**STATED PROBLEM**
Repeat each record below exactly as given.

• • • • • • •

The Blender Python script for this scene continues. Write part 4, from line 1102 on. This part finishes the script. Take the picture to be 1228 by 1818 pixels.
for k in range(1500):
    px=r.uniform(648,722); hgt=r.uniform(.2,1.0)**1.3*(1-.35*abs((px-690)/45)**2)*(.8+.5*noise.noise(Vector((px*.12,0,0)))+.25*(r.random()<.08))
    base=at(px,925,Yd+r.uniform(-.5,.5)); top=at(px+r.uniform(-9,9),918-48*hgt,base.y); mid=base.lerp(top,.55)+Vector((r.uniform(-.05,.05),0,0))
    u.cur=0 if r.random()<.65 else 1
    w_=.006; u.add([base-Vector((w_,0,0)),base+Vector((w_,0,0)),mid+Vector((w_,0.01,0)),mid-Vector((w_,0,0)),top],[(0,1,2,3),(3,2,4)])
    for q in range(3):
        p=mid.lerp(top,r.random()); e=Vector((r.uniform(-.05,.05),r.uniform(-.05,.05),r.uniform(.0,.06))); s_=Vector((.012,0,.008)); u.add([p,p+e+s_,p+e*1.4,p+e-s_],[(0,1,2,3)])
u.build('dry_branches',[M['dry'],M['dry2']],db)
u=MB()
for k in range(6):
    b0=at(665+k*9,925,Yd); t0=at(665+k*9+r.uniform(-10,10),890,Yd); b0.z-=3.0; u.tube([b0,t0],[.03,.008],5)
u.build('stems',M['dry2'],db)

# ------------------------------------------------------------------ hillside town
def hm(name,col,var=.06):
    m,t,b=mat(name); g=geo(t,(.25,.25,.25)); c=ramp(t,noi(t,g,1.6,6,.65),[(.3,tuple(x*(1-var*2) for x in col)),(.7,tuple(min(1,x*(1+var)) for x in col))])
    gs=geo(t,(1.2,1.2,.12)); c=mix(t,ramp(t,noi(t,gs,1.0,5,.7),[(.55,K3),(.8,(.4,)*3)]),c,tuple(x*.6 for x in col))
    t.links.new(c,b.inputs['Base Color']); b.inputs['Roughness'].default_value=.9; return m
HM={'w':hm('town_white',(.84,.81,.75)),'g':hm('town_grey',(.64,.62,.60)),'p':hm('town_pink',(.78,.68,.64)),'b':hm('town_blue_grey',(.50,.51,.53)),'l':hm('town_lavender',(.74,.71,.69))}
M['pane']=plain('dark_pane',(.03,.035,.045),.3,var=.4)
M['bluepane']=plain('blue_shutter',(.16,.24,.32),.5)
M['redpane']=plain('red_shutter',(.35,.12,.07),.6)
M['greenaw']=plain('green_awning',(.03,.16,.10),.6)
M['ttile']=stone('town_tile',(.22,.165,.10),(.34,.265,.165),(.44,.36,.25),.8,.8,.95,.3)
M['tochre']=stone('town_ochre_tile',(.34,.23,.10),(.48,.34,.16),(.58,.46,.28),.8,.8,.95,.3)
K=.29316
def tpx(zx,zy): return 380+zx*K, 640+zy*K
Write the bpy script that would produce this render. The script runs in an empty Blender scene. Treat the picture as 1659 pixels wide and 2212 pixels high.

• • • • • • •

**SOLUTION TO THIS TASK**
The Blender Python script for this scene continues. Write part 4, from line 1102 on. This part finishes the script. Take the picture to be 1228 by 1818 pixels.
for k in range(1500):
    px=r.uniform(648,722); hgt=r.uniform(.2,1.0)**1.3*(1-.35*abs((px-690)/45)**2)*(.8+.5*noise.noise(Vector((px*.12,0,0)))+.25*(r.random()<.08))
    base=at(px,925,Yd+r.uniform(-.5,.5)); top=at(px+r.uniform(-9,9),918-48*hgt,base.y); mid=base.lerp(top,.55)+Vector((r.uniform(-.05,.05),0,0))
    u.cur=0 if r.random()<.65 else 1
    w_=.006; u.add([base-Vector((w_,0,0)),base+Vector((w_,0,0)),mid+Vector((w_,0.01,0)),mid-Vector((w_,0,0)),top],[(0,1,2,3),(3,2,4)])
    for q in range(3):
        p=mid.lerp(top,r.random()); e=Vector((r.uniform(-.05,.05),r.uniform(-.05,.05),r.uniform(.0,.06))); s_=Vector((.012,0,.008)); u.add([p,p+e+s_,p+e*1.4,p+e-s_],[(0,1,2,3)])
u.build('dry_branches',[M['dry'],M['dry2']],db)
u=MB()
for k in range(6):
    b0=at(665+k*9,925,Yd); t0=at(665+k*9+r.uniform(-10,10),890,Yd); b0.z-=3.0; u.tube([b0,t0],[.03,.008],5)
u.build('stems',M['dry2'],db)

# ------------------------------------------------------------------ hillside town
def hm(name,col,var=.06):
    m,t,b=mat(name); g=geo(t,(.25,.25,.25)); c=ramp(t,noi(t,g,1.6,6,.65),[(.3,tuple(x*(1-var*2) for x in col)),(.7,tuple(min(1,x*(1+var)) for x in col))])
    gs=geo(t,(1.2,1.2,.12)); c=mix(t,ramp(t,noi(t,gs,1.0,5,.7),[(.55,K3),(.8,(.4,)*3)]),c,tuple(x*.6 for x in col))
    t.links.new(c,b.inputs['Base Color']); b.inputs['Roughness'].default_value=.9; return m
HM={'w':hm('town_white',(.84,.81,.75)),'g':hm('town_grey',(.64,.62,.60)),'p':hm('town_pink',(.78,.68,.64)),'b':hm('town_blue_grey',(.50,.51,.53)),'l':hm('town_lavender',(.74,.71,.69))}
M['pane']=plain('dark_pane',(.03,.035,.045),.3,var=.4)
M['bluepane']=plain('blue_shutter',(.16,.24,.32),.5)
M['redpane']=plain('red_shutter',(.35,.12,.07),.6)
M['greenaw']=plain('green_awning',(.03,.16,.10),.6)
M['ttile']=stone('town_tile',(.22,.165,.10),(.34,.265,.165),(.44,.36,.25),.8,.8,.95,.3)
M['tochre']=stone('town_ochre_tile',(.34,.23,.10),(.48,.34,.16),(.58,.46,.28),.8,.8,.95,.3)
K=.29316
def tpx(zx,zy): return 380+zx*K, 640+zy*K
Write the bpy script that would produce this render. The script runs in an empty Blender scene. Treat the picture as 1659 pixels wide and 2212 pixels high.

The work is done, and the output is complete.